— begin Dataset section —

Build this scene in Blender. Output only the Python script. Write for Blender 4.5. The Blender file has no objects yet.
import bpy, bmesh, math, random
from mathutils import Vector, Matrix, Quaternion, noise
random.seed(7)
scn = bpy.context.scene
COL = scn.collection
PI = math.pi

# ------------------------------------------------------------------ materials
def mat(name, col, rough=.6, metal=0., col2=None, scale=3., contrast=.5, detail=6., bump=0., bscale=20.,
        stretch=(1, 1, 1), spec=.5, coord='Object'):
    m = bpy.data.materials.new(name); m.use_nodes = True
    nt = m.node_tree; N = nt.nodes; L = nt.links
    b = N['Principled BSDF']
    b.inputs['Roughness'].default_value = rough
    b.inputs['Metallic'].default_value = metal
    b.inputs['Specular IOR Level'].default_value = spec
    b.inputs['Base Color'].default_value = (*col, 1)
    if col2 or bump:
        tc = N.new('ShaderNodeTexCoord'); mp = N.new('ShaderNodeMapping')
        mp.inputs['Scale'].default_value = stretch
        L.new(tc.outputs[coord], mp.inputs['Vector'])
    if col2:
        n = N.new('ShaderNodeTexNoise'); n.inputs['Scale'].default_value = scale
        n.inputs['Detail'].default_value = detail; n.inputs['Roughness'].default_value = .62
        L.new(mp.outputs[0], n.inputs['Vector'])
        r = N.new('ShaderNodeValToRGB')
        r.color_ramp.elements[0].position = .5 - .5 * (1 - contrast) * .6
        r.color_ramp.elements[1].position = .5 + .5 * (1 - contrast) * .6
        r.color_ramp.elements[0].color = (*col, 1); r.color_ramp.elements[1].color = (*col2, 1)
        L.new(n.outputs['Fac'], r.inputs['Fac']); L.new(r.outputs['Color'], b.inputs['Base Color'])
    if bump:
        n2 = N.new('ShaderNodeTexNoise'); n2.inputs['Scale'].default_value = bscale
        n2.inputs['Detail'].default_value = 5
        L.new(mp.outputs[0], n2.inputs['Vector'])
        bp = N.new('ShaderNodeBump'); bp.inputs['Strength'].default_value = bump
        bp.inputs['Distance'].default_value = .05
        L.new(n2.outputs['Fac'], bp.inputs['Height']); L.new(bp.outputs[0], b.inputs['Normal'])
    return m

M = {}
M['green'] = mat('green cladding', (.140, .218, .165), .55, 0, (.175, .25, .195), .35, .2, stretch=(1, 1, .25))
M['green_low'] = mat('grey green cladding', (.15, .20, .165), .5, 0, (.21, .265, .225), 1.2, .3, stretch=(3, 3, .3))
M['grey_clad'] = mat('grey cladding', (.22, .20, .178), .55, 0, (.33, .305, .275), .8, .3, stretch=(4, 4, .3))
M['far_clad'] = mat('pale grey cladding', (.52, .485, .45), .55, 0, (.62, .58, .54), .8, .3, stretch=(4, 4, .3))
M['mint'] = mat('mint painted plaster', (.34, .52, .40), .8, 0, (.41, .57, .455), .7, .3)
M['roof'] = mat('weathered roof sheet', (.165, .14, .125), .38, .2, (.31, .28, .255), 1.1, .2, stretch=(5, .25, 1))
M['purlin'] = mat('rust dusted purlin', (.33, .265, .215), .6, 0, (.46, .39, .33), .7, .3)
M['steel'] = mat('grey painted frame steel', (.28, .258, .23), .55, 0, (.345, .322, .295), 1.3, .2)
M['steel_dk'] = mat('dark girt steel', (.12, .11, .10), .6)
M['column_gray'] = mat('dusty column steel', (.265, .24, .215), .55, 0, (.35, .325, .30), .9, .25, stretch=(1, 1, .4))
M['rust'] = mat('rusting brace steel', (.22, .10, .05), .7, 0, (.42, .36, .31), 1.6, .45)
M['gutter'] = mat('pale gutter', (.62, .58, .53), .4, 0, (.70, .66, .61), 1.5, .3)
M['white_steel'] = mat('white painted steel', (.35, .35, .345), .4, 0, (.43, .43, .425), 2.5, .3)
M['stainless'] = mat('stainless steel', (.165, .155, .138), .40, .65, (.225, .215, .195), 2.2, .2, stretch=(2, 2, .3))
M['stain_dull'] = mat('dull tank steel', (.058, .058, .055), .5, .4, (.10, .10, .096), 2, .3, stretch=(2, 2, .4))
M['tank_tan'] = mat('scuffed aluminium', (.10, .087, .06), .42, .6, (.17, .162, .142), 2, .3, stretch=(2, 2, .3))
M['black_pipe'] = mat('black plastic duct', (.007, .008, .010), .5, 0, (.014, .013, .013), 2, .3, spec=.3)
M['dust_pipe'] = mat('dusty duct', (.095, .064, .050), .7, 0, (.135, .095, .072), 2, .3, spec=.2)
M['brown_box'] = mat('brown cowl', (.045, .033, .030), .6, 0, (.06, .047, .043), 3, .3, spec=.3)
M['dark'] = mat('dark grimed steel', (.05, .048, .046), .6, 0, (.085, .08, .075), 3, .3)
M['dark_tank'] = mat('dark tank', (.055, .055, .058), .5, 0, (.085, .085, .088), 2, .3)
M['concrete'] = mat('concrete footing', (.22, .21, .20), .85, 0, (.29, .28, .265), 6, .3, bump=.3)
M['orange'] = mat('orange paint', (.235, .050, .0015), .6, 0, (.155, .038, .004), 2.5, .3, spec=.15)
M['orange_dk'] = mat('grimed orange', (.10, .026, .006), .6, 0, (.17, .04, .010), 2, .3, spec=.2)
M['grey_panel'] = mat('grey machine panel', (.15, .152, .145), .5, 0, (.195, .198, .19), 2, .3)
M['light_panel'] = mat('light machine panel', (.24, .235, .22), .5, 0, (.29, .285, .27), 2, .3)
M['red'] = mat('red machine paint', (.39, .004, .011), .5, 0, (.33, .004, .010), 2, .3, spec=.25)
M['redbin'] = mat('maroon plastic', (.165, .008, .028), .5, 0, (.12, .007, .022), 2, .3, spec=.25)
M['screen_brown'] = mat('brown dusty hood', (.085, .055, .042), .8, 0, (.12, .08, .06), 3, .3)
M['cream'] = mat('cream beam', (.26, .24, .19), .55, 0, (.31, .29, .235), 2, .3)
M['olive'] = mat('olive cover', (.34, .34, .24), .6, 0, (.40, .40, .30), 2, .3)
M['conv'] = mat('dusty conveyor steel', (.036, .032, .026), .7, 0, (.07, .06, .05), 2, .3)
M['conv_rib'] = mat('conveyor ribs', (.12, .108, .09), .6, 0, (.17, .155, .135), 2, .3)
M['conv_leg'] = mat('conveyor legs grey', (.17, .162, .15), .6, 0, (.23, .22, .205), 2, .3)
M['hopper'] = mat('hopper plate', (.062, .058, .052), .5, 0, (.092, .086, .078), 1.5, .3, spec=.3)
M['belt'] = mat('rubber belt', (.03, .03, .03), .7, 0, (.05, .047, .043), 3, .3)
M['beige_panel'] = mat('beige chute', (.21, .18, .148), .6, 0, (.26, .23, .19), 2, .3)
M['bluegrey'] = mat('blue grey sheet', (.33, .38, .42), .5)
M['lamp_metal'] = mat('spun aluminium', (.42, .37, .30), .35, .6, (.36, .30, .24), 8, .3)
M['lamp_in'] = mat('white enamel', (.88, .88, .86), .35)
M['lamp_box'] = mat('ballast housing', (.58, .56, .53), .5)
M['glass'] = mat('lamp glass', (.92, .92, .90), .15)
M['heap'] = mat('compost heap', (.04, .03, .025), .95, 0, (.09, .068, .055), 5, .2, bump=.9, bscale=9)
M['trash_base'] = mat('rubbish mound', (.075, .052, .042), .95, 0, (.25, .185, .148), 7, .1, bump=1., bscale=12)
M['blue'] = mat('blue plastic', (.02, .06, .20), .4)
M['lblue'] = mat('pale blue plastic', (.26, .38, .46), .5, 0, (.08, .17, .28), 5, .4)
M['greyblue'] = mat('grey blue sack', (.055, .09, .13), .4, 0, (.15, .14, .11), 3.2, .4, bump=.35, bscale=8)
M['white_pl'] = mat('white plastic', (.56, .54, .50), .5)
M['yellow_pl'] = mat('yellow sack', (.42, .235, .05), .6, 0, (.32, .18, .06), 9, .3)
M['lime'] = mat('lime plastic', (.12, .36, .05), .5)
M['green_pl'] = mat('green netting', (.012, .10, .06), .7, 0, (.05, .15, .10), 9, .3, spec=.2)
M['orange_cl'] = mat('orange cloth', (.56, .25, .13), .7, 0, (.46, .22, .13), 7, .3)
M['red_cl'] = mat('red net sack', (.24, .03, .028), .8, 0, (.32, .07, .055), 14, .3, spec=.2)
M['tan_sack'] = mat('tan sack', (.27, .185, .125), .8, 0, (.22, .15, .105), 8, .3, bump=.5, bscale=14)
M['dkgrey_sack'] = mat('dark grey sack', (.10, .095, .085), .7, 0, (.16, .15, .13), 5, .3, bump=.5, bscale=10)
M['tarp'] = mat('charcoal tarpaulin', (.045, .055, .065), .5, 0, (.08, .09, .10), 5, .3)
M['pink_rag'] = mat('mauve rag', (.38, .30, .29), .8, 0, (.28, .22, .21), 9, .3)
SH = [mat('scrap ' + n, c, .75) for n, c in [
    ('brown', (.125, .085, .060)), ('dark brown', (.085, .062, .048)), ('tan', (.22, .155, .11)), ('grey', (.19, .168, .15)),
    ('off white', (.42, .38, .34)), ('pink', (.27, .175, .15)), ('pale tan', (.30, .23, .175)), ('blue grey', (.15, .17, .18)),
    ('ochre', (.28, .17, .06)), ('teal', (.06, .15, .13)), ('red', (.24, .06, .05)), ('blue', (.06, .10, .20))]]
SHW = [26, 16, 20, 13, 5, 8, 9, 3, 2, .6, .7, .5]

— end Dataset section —

### What to produce
Please write out exactly the lines from the start of the data through the line that contains "PI = math.pi", both ends included, and nothing else.

### Expected answer
Build this scene in Blender. Output only the Python script. Write for Blender 4.5. The Blender file has no objects yet.
import bpy, bmesh, math, random
from mathutils import Vector, Matrix, Quaternion, noise
random.seed(7)
scn = bpy.context.scene
COL = scn.collection
PI = math.pi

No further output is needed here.